In any one of these examples our Founding Fathers would have instantly detected the rotting smell of tyranny. They would remember the words of Polybius, Montesquieu, and the imminent jurist William Blackstone, who wrote in 1765:
“It is highly necessary for preserving the ballance of the constitution, that the executive power should be a branch, though not the whole, of the legislature. The total union of them, we have seen, would be productive of tyranny.”
Advocates of this arrangement of affairs would argue that the necessary checks, balances, and separations are evident in the internal formation and function of the agencies listed above. Thomas Jefferson had an answer for that, however:
“It will be no alleviation that these powers will be exercised by a plurality of hands, and not by a single one. 173 despots would surely be as oppressive as one.”
Liberty in the United States today is not under attack from one, single identifiable despot, but from, as the White House boasts, “hundreds of federal agencies and commissions,” each of which is permitted by the president to exercise immense legislative, executive, and judicial power.
What is relevant to Americans today is the realization that such consolidation of government authority, in the hands of one (or many) agents of the federal government, is tyrannical and will eventual lead to the denial of the full panoply of rights all of which should be shielded from bureaucratic despotism.
Finally, apart from the accumulation of powers being accomplished by these alphabet agencies, there is another aspect of this growth of government that is anathema to our republican form of government.
One of the royal abuses of power in the “long train” listed by Thomas Jefferson in the Declaration of Independence seems to accurately describe these agencies’ autocratic agenda.

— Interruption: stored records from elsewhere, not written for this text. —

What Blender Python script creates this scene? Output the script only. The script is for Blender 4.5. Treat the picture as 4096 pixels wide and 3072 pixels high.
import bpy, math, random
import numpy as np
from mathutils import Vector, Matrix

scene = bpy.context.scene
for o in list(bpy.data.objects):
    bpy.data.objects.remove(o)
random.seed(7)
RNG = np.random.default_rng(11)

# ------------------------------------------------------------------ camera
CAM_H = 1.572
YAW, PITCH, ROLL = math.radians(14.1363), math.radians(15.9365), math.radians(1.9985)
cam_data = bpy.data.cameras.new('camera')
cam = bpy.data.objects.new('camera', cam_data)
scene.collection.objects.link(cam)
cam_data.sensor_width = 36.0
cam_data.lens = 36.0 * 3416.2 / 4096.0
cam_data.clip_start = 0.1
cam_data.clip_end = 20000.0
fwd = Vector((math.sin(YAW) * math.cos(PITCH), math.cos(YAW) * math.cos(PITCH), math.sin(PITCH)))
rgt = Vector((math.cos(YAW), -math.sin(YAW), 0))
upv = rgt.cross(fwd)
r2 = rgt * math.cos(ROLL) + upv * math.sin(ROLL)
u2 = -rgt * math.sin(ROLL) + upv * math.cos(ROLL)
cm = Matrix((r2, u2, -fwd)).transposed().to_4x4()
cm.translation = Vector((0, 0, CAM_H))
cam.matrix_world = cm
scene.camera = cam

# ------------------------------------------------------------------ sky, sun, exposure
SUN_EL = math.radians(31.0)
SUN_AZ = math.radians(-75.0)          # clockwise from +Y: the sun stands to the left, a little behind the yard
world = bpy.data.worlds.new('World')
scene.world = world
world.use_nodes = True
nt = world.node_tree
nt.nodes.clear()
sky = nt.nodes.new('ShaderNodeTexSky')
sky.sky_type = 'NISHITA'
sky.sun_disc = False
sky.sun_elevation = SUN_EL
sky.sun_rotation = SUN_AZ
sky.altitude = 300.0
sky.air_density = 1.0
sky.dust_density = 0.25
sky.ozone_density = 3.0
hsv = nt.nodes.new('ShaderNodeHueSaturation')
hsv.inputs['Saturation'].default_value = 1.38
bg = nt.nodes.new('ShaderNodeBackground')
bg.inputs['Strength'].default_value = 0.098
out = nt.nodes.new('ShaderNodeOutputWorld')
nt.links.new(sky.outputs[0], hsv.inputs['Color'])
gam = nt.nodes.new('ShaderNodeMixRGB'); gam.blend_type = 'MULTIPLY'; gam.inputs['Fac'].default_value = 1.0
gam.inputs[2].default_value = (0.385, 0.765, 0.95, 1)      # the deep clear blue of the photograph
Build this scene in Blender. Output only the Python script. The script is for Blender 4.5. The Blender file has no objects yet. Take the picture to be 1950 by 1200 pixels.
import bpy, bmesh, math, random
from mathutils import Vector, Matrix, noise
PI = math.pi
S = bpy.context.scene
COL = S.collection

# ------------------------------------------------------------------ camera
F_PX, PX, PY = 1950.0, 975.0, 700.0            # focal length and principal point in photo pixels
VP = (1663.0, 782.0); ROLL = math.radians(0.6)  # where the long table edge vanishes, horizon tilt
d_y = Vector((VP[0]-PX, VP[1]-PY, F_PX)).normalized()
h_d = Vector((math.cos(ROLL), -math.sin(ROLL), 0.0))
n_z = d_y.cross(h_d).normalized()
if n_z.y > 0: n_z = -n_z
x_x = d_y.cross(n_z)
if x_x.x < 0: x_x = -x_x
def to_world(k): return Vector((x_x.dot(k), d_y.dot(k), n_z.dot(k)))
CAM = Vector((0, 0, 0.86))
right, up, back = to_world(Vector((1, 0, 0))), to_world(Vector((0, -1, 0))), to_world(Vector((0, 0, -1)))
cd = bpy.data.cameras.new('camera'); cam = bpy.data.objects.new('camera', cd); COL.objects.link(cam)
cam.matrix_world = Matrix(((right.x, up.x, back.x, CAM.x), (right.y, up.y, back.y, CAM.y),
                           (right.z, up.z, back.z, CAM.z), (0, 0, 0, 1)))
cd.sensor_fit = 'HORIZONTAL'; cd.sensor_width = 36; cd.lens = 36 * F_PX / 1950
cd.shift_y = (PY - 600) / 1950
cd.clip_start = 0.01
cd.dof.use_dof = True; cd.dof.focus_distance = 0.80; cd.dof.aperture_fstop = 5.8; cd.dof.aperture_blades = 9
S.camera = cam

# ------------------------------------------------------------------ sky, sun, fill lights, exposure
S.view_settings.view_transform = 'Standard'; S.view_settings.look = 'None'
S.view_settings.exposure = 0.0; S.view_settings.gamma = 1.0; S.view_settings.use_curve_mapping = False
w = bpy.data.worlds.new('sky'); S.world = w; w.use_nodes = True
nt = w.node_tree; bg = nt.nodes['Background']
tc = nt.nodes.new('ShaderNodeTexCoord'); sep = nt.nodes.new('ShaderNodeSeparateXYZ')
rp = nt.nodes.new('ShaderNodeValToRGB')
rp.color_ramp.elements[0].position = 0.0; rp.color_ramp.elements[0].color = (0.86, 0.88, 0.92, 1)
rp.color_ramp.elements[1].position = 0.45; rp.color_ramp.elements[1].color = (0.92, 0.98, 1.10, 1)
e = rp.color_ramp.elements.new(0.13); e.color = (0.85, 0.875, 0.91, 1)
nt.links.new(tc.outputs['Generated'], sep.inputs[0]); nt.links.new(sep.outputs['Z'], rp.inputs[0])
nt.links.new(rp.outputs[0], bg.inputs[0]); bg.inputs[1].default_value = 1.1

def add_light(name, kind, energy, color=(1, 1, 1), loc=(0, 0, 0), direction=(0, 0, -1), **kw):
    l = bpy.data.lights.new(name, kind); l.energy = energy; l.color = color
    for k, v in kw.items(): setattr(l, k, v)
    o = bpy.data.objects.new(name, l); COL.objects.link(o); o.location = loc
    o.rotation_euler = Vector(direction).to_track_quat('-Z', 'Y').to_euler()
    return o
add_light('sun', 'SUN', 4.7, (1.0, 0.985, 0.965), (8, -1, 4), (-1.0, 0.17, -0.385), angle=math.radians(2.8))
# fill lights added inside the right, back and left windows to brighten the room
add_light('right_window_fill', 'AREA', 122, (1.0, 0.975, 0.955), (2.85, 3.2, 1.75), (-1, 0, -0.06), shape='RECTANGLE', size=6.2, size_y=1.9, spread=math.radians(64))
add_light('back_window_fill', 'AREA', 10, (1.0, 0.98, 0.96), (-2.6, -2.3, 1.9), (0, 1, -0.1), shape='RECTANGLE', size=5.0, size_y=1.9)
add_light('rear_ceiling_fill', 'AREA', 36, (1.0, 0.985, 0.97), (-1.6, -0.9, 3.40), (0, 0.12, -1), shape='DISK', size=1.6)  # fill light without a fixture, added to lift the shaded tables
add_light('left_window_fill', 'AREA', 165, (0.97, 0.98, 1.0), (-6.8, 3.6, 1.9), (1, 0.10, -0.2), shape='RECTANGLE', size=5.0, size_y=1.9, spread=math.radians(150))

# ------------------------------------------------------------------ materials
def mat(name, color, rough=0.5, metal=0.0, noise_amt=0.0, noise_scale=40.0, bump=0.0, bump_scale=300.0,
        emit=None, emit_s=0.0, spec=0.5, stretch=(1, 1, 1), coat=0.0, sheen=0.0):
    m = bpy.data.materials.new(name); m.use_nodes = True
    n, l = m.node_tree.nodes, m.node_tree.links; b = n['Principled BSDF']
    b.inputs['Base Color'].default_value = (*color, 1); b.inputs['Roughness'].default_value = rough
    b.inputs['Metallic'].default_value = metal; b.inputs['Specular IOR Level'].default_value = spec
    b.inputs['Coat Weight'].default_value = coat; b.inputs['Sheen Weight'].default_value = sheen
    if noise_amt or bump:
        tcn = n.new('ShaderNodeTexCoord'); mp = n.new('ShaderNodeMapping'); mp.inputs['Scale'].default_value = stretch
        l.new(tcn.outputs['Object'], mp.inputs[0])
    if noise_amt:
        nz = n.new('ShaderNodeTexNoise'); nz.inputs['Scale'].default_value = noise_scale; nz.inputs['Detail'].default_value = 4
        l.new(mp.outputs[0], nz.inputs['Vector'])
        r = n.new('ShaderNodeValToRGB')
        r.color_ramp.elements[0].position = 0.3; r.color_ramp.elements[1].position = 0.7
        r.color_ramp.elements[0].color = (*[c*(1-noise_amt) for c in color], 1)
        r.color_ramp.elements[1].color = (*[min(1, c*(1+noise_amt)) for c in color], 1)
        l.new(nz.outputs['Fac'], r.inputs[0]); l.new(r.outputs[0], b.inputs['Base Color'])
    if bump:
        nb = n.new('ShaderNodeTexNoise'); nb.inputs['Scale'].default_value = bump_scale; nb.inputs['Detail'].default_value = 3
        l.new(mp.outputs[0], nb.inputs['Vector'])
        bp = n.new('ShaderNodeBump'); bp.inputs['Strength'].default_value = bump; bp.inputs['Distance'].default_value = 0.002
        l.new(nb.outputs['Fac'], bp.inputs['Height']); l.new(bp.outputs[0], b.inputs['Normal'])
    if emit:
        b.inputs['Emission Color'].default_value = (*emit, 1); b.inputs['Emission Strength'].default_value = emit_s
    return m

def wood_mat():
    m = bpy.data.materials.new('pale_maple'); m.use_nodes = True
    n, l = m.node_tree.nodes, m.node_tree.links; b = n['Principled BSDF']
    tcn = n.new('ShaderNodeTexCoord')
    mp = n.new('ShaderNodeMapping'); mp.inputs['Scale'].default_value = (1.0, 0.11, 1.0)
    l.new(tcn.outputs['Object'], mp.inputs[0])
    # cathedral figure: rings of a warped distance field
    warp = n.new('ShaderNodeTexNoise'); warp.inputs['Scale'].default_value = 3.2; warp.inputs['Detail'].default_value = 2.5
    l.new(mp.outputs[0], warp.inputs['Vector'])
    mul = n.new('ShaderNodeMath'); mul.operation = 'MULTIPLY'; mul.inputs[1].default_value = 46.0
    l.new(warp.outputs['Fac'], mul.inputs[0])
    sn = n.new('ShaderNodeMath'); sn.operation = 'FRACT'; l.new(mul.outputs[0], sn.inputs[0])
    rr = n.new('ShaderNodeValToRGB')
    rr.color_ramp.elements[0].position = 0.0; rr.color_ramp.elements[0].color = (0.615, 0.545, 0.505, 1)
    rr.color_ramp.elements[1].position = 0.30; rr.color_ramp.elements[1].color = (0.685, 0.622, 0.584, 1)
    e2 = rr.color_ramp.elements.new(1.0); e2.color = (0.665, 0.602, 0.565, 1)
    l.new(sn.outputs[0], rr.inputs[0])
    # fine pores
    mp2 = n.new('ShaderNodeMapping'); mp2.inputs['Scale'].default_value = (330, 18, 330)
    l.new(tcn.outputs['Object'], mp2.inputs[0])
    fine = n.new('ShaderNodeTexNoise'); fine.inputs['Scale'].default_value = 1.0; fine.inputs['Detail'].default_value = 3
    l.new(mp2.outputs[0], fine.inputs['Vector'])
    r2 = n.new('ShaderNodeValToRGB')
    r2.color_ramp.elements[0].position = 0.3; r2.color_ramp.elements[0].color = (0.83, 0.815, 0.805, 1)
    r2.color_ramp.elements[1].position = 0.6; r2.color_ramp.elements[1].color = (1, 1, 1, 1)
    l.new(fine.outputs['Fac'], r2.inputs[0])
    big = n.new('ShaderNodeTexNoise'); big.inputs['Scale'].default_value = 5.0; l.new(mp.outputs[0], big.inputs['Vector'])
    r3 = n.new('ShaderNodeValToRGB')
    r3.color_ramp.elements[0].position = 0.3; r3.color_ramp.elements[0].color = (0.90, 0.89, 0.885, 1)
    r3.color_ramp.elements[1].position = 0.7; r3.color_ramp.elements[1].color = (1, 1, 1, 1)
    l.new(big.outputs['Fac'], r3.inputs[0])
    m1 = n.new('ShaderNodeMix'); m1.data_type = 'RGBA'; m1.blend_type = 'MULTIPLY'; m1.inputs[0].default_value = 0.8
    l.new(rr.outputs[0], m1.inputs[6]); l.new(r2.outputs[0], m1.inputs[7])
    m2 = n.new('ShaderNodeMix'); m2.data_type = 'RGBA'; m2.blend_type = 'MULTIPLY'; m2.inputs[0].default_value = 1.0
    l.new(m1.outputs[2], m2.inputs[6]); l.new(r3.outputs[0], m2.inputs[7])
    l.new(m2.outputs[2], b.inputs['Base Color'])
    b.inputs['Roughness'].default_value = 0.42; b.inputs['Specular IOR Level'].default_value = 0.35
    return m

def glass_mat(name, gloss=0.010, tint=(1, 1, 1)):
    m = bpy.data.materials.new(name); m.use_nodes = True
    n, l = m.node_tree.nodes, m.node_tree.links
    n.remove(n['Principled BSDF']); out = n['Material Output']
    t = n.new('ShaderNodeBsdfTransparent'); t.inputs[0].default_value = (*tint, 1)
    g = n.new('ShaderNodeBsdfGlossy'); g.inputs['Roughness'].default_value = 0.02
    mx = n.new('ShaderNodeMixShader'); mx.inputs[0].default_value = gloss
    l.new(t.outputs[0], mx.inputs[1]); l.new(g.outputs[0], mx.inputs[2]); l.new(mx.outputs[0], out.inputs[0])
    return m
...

“He has erected a multitude of new offices, and sent hither swarms of officers to harass our people, and eat out their substance,” Jefferson wrote.
While a trio of federal senators has written a letter to the head of the EPA demanding greater congressional oversight of his agency’s actions, there is another weapon in the arsenal of liberty and constitutional limited government that can be deployed to fight this despotism.
First, it is the duty of state governors and legislators to protect citizens from the enforcement of any act of the federal government not specifically authorized in the Constitution.
As James Madison explained in the Virginia Resolution of 1798:
“In case of a deliberate, palpable, and dangerous exercise of other powers, not granted by the said compact, the states who are parties thereto, have the right, and are in duty bound, to interpose for arresting the progress of the evil, and for maintaining within their respective limits, the authorities, rights and liberties appertaining to them.”
Alexander Hamilton added in The Federalist, No. 78, “There is no position which depends on clearer principles, than that every act of a delegated authority contrary to the tenor of the commission under which it is exercised, is void. No legislative act, therefore, contrary to the constitution, can be valid.”
Nullification occurs when a state, county, city, or other local entity holds as null, void, and of no legal effect any federal act that exceeds the boundaries of its constitutional powers.
Nullification recognizes that states possess the right to invalidate any federal measure that exceeds the few and defined powers allowed the federal government as enumerated in the U.S. Constitution.
States (and their legal subdivisions) retain the right to act as arbiters of the constitutionality of federal acts because they formed the union, and as creators of the compact, they hold ultimate authority as to the limits of the power of the central government to enact laws that are applicable to the states and the citizens thereof.
Despite criticism by those who advocate for a more powerful federal government, nullification would not lead to anarchy, as it is only unconstitutional federal acts that will be subject to state invalidation.
As bureaucratic tyranny increases, so must state refusal to enforce these agency’s edicts and to deny the agents’ access to land within the state’s sovereign borders.